O presidente do Egito, Abdel Fatah al-Sisi, descreveu na semana passada como “um gol” o acordo com uma empresa israelense para entrega, a parceiros no Cairo, de 15 bilhões de dólares em gás natural.
O negócio e a reação presidencial exemplificam sinais de uma mudança, ainda em seus primórdios, de percepção de elites árabes sobre Israel, em função de realidade imposta pelo século 21.
A venda de gás natural já contribui para transformar relações entre Israel e Egito, signatários do primeiro tratado de pacificação entre o Estado judeu e um país árabe.
Com o acordo de Camp David, de 1979, os vizinhos passaram a viver sob uma “paz fria”, ou seja, sem a um conflito armado, mas com vínculos rarefeitos nos campos econômico e social.
O gelo nas relações bilaterais vai derretendo.

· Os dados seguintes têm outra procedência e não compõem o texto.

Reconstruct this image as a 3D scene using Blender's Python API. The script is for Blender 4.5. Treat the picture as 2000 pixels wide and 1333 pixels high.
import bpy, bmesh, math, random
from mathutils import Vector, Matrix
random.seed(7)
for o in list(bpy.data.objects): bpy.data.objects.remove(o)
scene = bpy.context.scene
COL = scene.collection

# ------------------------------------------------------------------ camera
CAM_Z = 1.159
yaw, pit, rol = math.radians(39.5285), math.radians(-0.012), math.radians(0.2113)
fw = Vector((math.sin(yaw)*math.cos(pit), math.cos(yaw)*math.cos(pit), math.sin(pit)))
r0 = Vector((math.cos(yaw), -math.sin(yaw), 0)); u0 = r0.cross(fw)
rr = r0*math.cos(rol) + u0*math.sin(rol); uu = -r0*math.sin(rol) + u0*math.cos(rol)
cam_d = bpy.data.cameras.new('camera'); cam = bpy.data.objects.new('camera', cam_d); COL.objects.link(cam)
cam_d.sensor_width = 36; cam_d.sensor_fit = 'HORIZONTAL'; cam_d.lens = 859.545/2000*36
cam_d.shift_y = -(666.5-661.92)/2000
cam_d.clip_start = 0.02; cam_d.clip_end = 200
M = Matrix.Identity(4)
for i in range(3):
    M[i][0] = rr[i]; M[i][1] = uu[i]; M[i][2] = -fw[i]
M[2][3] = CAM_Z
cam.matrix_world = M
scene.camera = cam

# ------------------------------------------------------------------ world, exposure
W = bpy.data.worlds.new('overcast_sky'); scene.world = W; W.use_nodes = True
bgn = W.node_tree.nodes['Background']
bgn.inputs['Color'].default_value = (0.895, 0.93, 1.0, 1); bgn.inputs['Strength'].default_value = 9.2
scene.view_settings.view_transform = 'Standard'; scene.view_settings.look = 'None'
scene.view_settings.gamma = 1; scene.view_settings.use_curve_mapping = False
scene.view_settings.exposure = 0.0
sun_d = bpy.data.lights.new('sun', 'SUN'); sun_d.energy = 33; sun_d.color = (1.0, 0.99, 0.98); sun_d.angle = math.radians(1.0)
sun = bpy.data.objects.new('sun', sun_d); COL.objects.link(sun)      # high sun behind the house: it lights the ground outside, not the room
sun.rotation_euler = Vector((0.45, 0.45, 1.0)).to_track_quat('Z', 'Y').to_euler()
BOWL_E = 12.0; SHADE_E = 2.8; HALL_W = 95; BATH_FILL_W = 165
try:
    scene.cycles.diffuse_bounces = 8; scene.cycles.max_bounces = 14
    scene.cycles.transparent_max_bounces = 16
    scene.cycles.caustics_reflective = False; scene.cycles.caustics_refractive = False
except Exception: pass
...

Também se intensificam laços de Israel com outros personagens da região, como Arábia Saudita, embora limitados a contatos não oficiais, pois inexistem relações diplomáticas para endossar diálogos formais entre os dois países.
Há décadas, o mundo árabe convive com a narrativa de que sua principal tragédia, no século 20, corresponde à independência de Israel.
De Marrocos ao Iraque, elites dirigentes, partidos e grupos religiosos exploram o conflito israelo-palestino como fator diversionista, ao insistir na ideia de que a partilha aprovada pela ONU, em 1947, concentra a gênese do desafio primordial a ser enfrentado por seus países.
A disputa entre israelenses e palestinos representa capítulo tragicamente sangrento da história recente do Oriente Médio, e sua solução desponta como necessidade urgente. É fundamental responder às legítimas aspirações de soberania dos dois povos, para que possam viver lado a lado, em paz e em segurança.
Porém, ao longo dos anos, o conflito israelo-palestino tem sido usado como cortina de fumaça por governos árabes, mais interessados em mobilizar suas populações para rejeitar resultados da Partilha da Palestina do que em vê-las questionando seus regimes autoritários e economicamente ineficientes, apesar da riqueza oferecida pelo petróleo.
O século 21, no entanto, coloca em xeque tal lógica. A Primavera Árabe, onda de protestos iniciada em 2010 e responsável pela erupção de guerras e derrubadas de governos, demonstrou a atual inviabilidade de manutenção de estruturas sociais congeladas indefinidamente.
O petróleo também exibe, no cenário econômico, relevância cadente. Para elites árabes, a fórmula de manutenção de poder do século 20 começa a se esboroar.
A fim de enfrentar desafios como a mudança de matriz econômica e a necessidade de geração de empregos, Arábia Saudita e Egito passam a enxergar em Israel, fornecedor de tecnologia e inovação, um eventual aliado.
A aproximação ocorre também no tabuleiro de disputas regionais. Sauditas, egípcios e israelenses compartilham a rivalidade com o Irã, empenhado em ampliar influência em países da região.
Existem, no radar do século 21, fatores com potencial para renovar o cenário do Oriente Médio e fazer de antigos inimigos, novos aliados.